Un comunicato sindacale esplicita con un esempio il beneficio. Con il nuovo contratto nazionale, l’orario giornaliero (articolato su 6 giorni) diventa di 6 ore e 20 minuti. Ma sottraendo il doppio «tempo-tuta-doccia» (10 + 15 minuti) si torna sotto le 6 ore giornaliere, dunque a 36 ore settimanali. Come prima, anzi meglio: la pausa a fine turno garantisce di rincasare 10 minuti prima con 120 euro in più in busta.

 

E dire che l’Ama, colosso che impiega il 15 per cento di tutti i dipendenti italiani del settore, è l’azienda che più di ogni altra avrebbe bisogno di colmare il deficit di produttività nella quale è precipitata in anni di gestione politicizzata e consociativa: nomine e assunzioni di stampo partitico, turni e ruoli chiave in mano ai sindacalisti che ostacolavano ogni novità (dal gps sui camion alla tracciabilità della raccolta).
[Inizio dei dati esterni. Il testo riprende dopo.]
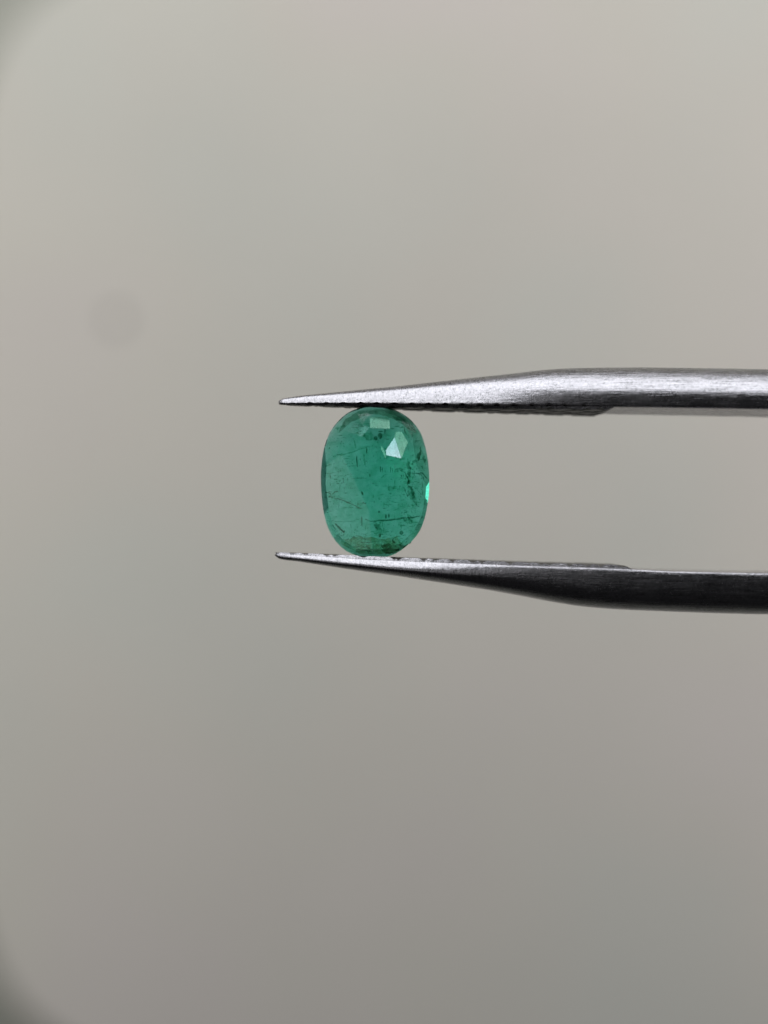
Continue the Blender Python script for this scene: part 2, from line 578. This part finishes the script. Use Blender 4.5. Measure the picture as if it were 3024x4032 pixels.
# ------------------------------------------------------------------ inside the stone
def prism(name, loop, y0, thick, mat, lean=(0.0, 0.0)):
    """thin plate inside the crystal; loop in close-up coordinates, y0 depth in mm, lean = depth change per mm across and up"""
    pts = [mm(*C(*p)) for p in loop]
    cx = sum(p[0] for p in pts) / len(pts)
    cz = sum(p[1] for p in pts) / len(pts)
    fr, bk = [], []
    for x, z in pts:
        y = y0 + lean[0] * (x - cx) + lean[1] * (z - cz)
        fr.append((x * 1e-3, y * 1e-3, z * 1e-3))
        bk.append((x * 1e-3, (y + thick) * 1e-3, z * 1e-3))
    n = len(pts)
    faces = [tuple(range(n)), tuple(range(2 * n - 1, n - 1, -1))] + [(i, i + n, (i + 1) % n + n, (i + 1) % n) for i in range(n)]
    o = mesh_obj(name, fr + bk, faces, mat, STONE, smooth=False)
    return o


def spindle(name, p, q, wid, y0, mat, dy=0.0):
    """needle or grain: pointed six-sided crystal from p to q, wid in close-up pixels"""
    a, b = Vector(mm(*C(*p))), Vector(mm(*C(*q)))
    r = wid / 2 / 3.072 * 0.015
    ax = b - a
    nrm = Vector((-ax.y, ax.x)).normalized()
    verts, faces = [], []
    prof = [(0.0, 0.12), (0.12, 0.75), (0.35, 1.0), (0.7, 0.92), (0.9, 0.6), (1.0, 0.1)]
    for t, k in prof:
        c = a + ax * t
        for i in range(6):
            an = math.pi / 3 * i
            o2 = nrm * (math.cos(an) * r * k)
            verts.append(((c.x + o2.x) * 1e-3, (y0 + dy * t + math.sin(an) * r * k) * 1e-3, (c.y + o2.y) * 1e-3))
    m = len(prof)
    for j in range(m - 1):
        for i in range(6):
            faces.append((j * 6 + i, j * 6 + (i + 1) % 6, j * 6 + 6 + (i + 1) % 6, j * 6 + 6 + i))
    faces += [tuple(range(5, -1, -1)), tuple(range((m - 1) * 6, m * 6))]
    return mesh_obj(name, verts, faces, mat, STONE)


def crack(name, line, wid, y0, mat, wob=4.0):
    """ragged ribbon that follows a polyline"""
    pts = []
    for (x0, z0), (x1, z1) in zip(line[:-1], line[1:]):
        k = max(2, int(math.hypot(x1 - x0, z1 - z0) / 22))
        for i in range(k):
            pts.append((x0 + (x1 - x0) * i / k, z0 + (z1 - z0) * i / k))
    pts.append(line[-1])
    top, bot = [], []
    for i, (x, z) in enumerate(pts):
        a, b = pts[max(0, i - 1)], pts[min(len(pts) - 1, i + 1)]
        dx, dz = b[0] - a[0], b[1] - a[1]
        L = math.hypot(dx, dz) or 1
        nx_, nz_ = -dz / L, dx / L
        t = i / (len(pts) - 1)
        w_ = wid / 2 * (0.25 + 0.75 * math.sin(math.pi * (0.08 + 0.84 * t))) * random.uniform(0.45, 1.25)
        ox, oz = random.uniform(-wob, wob), random.uniform(-wob, wob)
        top.append((x + nx_ * w_ + ox, z + nz_ * w_ + oz))
        bot.append((x - nx_ * w_ + ox, z - nz_ * w_ + oz))
    return prism(name, top + bot[::-1], y0, 0.03, mat, (random.uniform(-0.1, 0.1), random.uniform(-0.1, 0.1)))


def blob(name, c, rx, rz, y0, mat, rot=0.0, ry=0.05):
    """rounded grain"""
    cx, cz = mm(*C(*c))
    k = 0.015 / 3.072
    verts, faces = [], []
    nu, nv = 10, 6
    for j in range(nv + 1):
        th = math.pi * j / nv
        for i in range(nu):
            ph = 2 * math.pi * i / nu
            u, v, w_ = math.sin(th) * math.cos(ph), math.cos(th), math.sin(th) * math.sin(ph)
            s_ = 1 + 0.22 * noise.noise((u * 2 + c[0], v * 2, w_ * 2 + c[1]))
            x, z = u * rx * k * s_, v * rz * k * s_
            verts.append(((cx + x * math.cos(rot) - z * math.sin(rot)) * 1e-3, (y0 + w_ * ry * s_) * 1e-3, (cz + x * math.sin(rot) + z * math.cos(rot)) * 1e-3))
    for j in range(nv):
        for i in range(nu):
            faces.append((j * nu + i, j * nu + (i + 1) % nu, (j + 1) * nu + (i + 1) % nu, (j + 1) * nu + i))
    return mesh_obj(name, verts, faces, mat, STONE)


# flat mirror planes added to stand in for bright facet reflections
for loop, y0, mat, lean, lab in (
        ([(785, 262), (1022, 255), (1030, 400), (790, 395)], -0.36, FLASH_PALE, (0, 0.3), 'pale green rectangular flash near the top'),
        ([(625, 320), (785, 388), (690, 500), (510, 425)], -0.40, FLASH_DULL, (0, 0.3), 'pale four-sided flash at upper left'),
        ([(925, 610), (950, 650), (978, 705), (976, 762), (920, 650)], -0.44, FLASH_PALE, (0, 0.3), 'thin pale sliver flash'),
        ([(1085, 505), (980, 665), (985, 722), (1165, 760)], -0.6, FLASH_WHITE, (0, 0.3), 'bluish white triangular flash'),
        ([(1097, 442), (1170, 440), (1245, 565), (1168, 756), (1090, 508)], -0.42, FLASH_PALE, (0, 0.3), 'pale green kite-shaped flash beside the white one')):
    o = prism('facet_flash_plane', loop, y0, 0.01, mat, lean)
    o['label'] = lab

# crystals and grains
for c, rx, rz, mat, rot in (((910, 490), 30, 36, INC_DARK, 0), ((857, 520), 24, 28, INC_DARK, 0.2), ((906, 1685), 15, 24, INC_BROWN, 0.1),
                            ((1070, 1760), 26, 12, INC_BROWN, -0.8), ((915, 437), 30, 8, INC_DARK, 0.1), ((968, 440), 8, 36, INC_DARK, 0),
                            ((897, 1402), 12, 12, INC_DARK, 0), ((305, 635), 9, 9, INC_DARK, 0), ((430, 1030), 14, 14, INC_SOFT, 0),
                            ((1205, 1790), 40, 14, INC_BROWN, 0.5), ((790, 965), 8, 20, INC_DARK, 0), ((1020, 1120), 16, 28, INC_SOFT, 0),
                            ((700, 1180), 12, 24, INC_BROWN, 0.4), ((1165, 1655), 22, 26, INC_DARK, 0.3),
                            ((1270, 1480), 24, 60, INC_SOFT, 0.5), ((480, 1640), 16, 12, INC_DARK, 0.4)):
    blob('crystal_inclusion', c, rx, rz, random.uniform(-0.4, 0.0), mat, rot)

for p, q, wd, mat in (((917, 850), (919, 932), 11, INC_DARK), ((938, 860), (938, 926), 8, INC_DARK), ((1037, 855), (1034, 936), 12, INC_DARK),
                      ((1058, 868), (1056, 930), 8, INC_DARK), ((980, 1428), (980, 1484), 19, INC_DARK), ((1015, 1422), (1017, 1476), 19, INC_DARK),
                      ((697, 1452), (700, 1580), 16, INC_DARK), ((604, 540), (622, 642), 18, INC_SOFT), ((630, 725), (640, 868), 16, INC_DARK),
                      ((718, 705), (733, 855), 24, INC_SOFT), ((755, 640), (752, 700), 14, INC_DARK), ((477, 310), (475, 370), 10, INC_DARK),
                      ((1163, 950), (1166, 990), 9, INC_DARK), ((1188, 950), (1192, 985), 9, INC_DARK), ((1408, 855), (1406, 895), 8, INC_DARK),
                      ((445, 890), (448, 935), 8, INC_SOFT), ((1085, 1010), (1088, 1080), 12, INC_SOFT), ((372, 1538), (490, 1655), 24, INC_DARK),
                      ((1235, 1190), (1245, 1225), 12, INC_DARK), ((560, 1545), (570, 1600), 12, INC_SOFT), ((310, 950), (318, 1004), 11, INC_BROWN)):
    spindle('needle_inclusion', p, q, wd, random.uniform(-0.42, -0.1), mat, random.uniform(-0.05, 0.05))

# veils, cracks and one white flash
for line, wd, mat in (([(350, 742), (560, 690), (660, 650), (770, 622)], 16, INC_SOFT), ([(335, 1232), (440, 1250), (520, 1280), (690, 1362)], 16, INC_BROWN),
                      ([(280, 1497), (420, 1520), (580, 1515), (690, 1478)], 9, INC_SOFT), ([(735, 1488), (800, 1515), (1000, 1502), (1200, 1476), (1395, 1455)], 22, INC_DARK),
                      ([(262, 1163), (320, 1185), (302, 1226)], 13, INC_BROWN), ([(318, 1212), (372, 1160), (412, 1150)], 12, INC_BROWN), ([(296, 1226), (372, 1214)], 8, INC_BROWN),
                      ([(258, 932), (330, 940)], 9, INC_BROWN), ([(568, 1002), (760, 994)], 7, INC_DARK), ([(1085, 992), (1225, 1002)], 7, INC_DARK),
                      ([(1412, 985), (1422, 1205), (1335, 1120)], 8, INC_DARK), ([(1290, 935), (1400, 940), (1452, 1012)], 17, INC_DARK),
                      ([(1188, 1100), (1242, 1205)], 12, INC_DARK), ([(480, 1385), (492, 1435), (582, 1440), (580, 1385)], 9, INC_SOFT),
                      ([(680, 1772), (800, 1768), (900, 1755)], 9, INC_BROWN), ([(690, 1830), (770, 1826), (830, 1862)], 9, INC_BROWN), ([(755, 1790), (780, 1850), (850, 1860)], 9, INC_BROWN),
                      ([(830, 1690), (960, 1672), (1050, 1685)], 10, INC_SOFT), ([(560, 1700), (640, 1690), (700, 1700)], 8, INC_BROWN),
                      ([(1060, 1740), (1090, 1710), (1170, 1690)], 9, INC_DARK), ([(920, 1000), (960, 960), (1010, 950)], 10, INC_SOFT),
                      ([(590, 830), (560, 800), (600, 760)], 7, INC_SOFT), ([(250, 870), (290, 840), (340, 820)], 8, INC_SOFT),
                      ([(1080, 830), (1095, 870)], 9, FLASH_WHITE), ([(1210, 930), (1250, 1010), (1240, 1080)], 18, INC_DARK),
                      ([(1380, 620), (1392, 690), (1350, 790)], 16, INC_BROWN), ([(1200, 390), (1215, 470)], 12, INC_BROWN)):
    crack('crack_inclusion', line, wd, random.uniform(-0.42, 0.0), mat)

for loop, mat in (([(1240, 1090), (1300, 1100), (1328, 1200), (1366, 1335), (1300, 1272), (1250, 1205)], INC_FLAKE),
                  ([(1232, 760), (1262, 780), (1285, 900), (1268, 1060), (1238, 1062), (1240, 900)], INC_FLAKE),
                  ([(1385, 630), (1392, 700), (1352, 800), (1288, 832), (1340, 745)], INC_FLAKE),
                  ([(1080, 900), (1110, 875), (1160, 868), (1205, 925), (1150, 915), (1092, 932)], INC_FLAKE),
                  ([(800, 1520), (920, 1532), (912, 1602), (880, 1622), (842, 1582)], INC_FLAKE),
                  ([(1030, 235), (1180, 258), (1282, 372), (1235, 342), (1130, 312)], INC_FLAKE),
                  ([(1180, 1482), (1272, 1490), (1275, 1560), (1225, 1530)], INC_SOFT),
                  ([(915, 1800), (1005, 1776), (1132, 1830), (1085, 1884), (975, 1882)], INC_BROWN),
                  ([(800, 1640), (900, 1600), (1010, 1640), (930, 1672), (840, 1668)], INC_SOFT),
                  ([(690, 480), (800, 440), (850, 540), (760, 560)], INC_SOFT),
                  ([(380, 385), (470, 350), (500, 380), (400, 420)], INC_SOFT),
                  ([(440, 1745), (690, 1700), (960, 1725), (1120, 1690), (1180, 1800), (1020, 1880), (700, 1885), (560, 1830)], INC_HAZE),
                  ([(470, 300), (620, 200), (860, 165), (1080, 170), (1300, 330), (1360, 480), (1200, 380), (1000, 240), (760, 235), (600, 300), (420, 440)], GREY_TINT),  # uneven sheet that darkens the top of the stone
                  ([(1390, 640), (1440, 780), (1430, 850), (1392, 720)], INC_FLAKE)):
    ragged = []
    for (x0, z0), (x1, z1) in zip(loop, loop[1:] + loop[:1]):
        for t in (0.0, 0.2, 0.4, 0.6, 0.8):
            ragged.append((x0 + (x1 - x0) * t + random.uniform(-13, 13), z0 + (z1 - z0) * t + random.uniform(-13, 13)))
    prism('flake_inclusion', ragged, random.uniform(-0.35, 0.0), 0.02, mat, (random.uniform(-0.15, 0.15), random.uniform(-0.15, 0.15)))


def fine_specks(name, count, sizes, wide, mat, seed, label):
    """dust of tiny streaks and grains through the whole crystal, too small to count"""
    verts, faces = [], []
    k = 0.015 / 3.072
    rnd = random.Random(seed)
    made = 0
    while made < count:
        cx, cz = rnd.uniform(260, 1440), rnd.uniform(200, 1880)
        ex, ez = (cx - 850) / 560, (cz - 1035) / 830
        if abs(ex) ** 2.6 + abs(ez) ** 2.6 > 1:
            continue
        dens = (0.25 if len(sizes) > 4 else 0.4) + 0.9 * noise.noise((cx / 190, cz / 150, 2.0)) + (0.5 if cz > 1650 or cx > 1150 else 0) + (0.2 if cx < 450 else 0)
        if rnd.random() > dens:
            continue
        made += 1
        L = rnd.choice(sizes) * rnd.uniform(0.7, 1.4)
        w_ = rnd.uniform(*wide)
        an = rnd.choice((0.0, 0.0, 0.08, -0.1, 1.57, 1.5)) + rnd.uniform(-0.12, 0.12)
        x, z = mm(*C(cx, cz))
        y = rnd.uniform(-0.45, 0.45)
        i0 = len(verts)
        for u, v in ((-1, 0), (0, -1), (1, 0), (0, 1)):
            dx, dz = u * L / 2 * k, v * w_ / 2 * k
            verts.append(((x + dx * math.cos(an) - dz * math.sin(an)) * 1e-3, (y + u * 0.02) * 1e-3, (z + dx * math.sin(an) + dz * math.cos(an)) * 1e-3))
        verts.append((x * 1e-3, (y - 0.012) * 1e-3, z * 1e-3))
        verts.append((x * 1e-3, (y + 0.012) * 1e-3, z * 1e-3))
        for a_, b_ in ((0, 1), (1, 2), (2, 3), (3, 0)):
            faces.append((i0 + a_, i0 + b_, i0 + 4))
            faces.append((i0 + b_, i0 + a_, i0 + 5))
    o = mesh_obj(name, verts, faces, mat, STONE, smooth=False)
    o['kind'] = 'stuff'
    o['label'] = label


fine_specks('fine_specks', 1700, (4, 6, 8, 12, 22, 34), (2.0, 6.5), INC_SPECK, 11, 'fine dark specks scattered through the stone')
fine_specks('soft_streaks', 260, (26, 40, 60, 90), (6.0, 17.0), INC_SOFT, 23, 'soft green streaks scattered through the stone')


# cloudy growth zones, uneven sheets across the crystal
for y0, lean in ((0.1, (0.02, 0.015)),):
    ring = [((1478 + (px - 1478) * 0.965 - 1200) * 3.072, (1897 + (py - 1897) * 0.965 - 1560) * 3.072) for px, py in OUTLINE]
    prism('cloud_inclusion', ring, y0, 0.02, INC_CLOUD, lean)

# small chips on the right edge
for c, rx, rz, rot in (((1428, 1470), 12, 34, -0.25), ((1418, 1530), 9, 22, -0.3), ((1275, 1775), 18, 6, 0.7), ((1240, 265), 9, 6, -0.5)):
    o = blob('chip', c, rx, rz, -0.30, CHIP, rot, 0.06)
    o['label'] = 'grey brown chip on the edge of the stone'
E indennità di ogni tipo: «di presenza» per gli autisti (automatica, basta prendere servizio), «di disagio» per chi lavorava a Roma, ma in un quartiere diverso da quello di residenza (diritto intoccabile una volta acquisito, anche cambiando casa o luogo di lavoro).

 

Il potenziale aumento di produttività per l’Ama, grazie al nuovo contratto, era stato stimato in 600 mila ore di lavoro in più all’anno: come avere un operaio in più ogni trenta dipendenti, consentendo di dimezzare l’incredibile monte straordinari (1,2 milioni di euro l’anno, il che significa che non pochi netturbini hanno tredicesima, quattordicesima e quindicesima in busta paga).

 

Tutto vanificato. Il Piano Operativo sui rifiuti della giunta Raggi parla di «azioni di efficientamento e riorganizzazione» dell’Ama su vasta scala, ma questo accordo sacrifica i proclami efficientisti alla cara, vecchia pax sindacale. E non solo perché in campagna elettorale i sindacati di base dell’Ama distribuivano volantini pro Raggi. Avere contro i netturbini rischierebbe di sommare emergenza a emergenza.

 

Questo a breve ristabilirà una situazione igienica passabile nelle strade. Ma a luglio, quando gli impianti che inghiottono in Italia e all’estero i rifiuti della Capitale chiudono per manutenzione? Bruxelles, ministero, Regione e soprattutto romani si accontenteranno di sapere che la sindaca, con un certo slancio di ottimismo, pensa di portare la differenziata al 70% nel 2021, dal 43% odierno?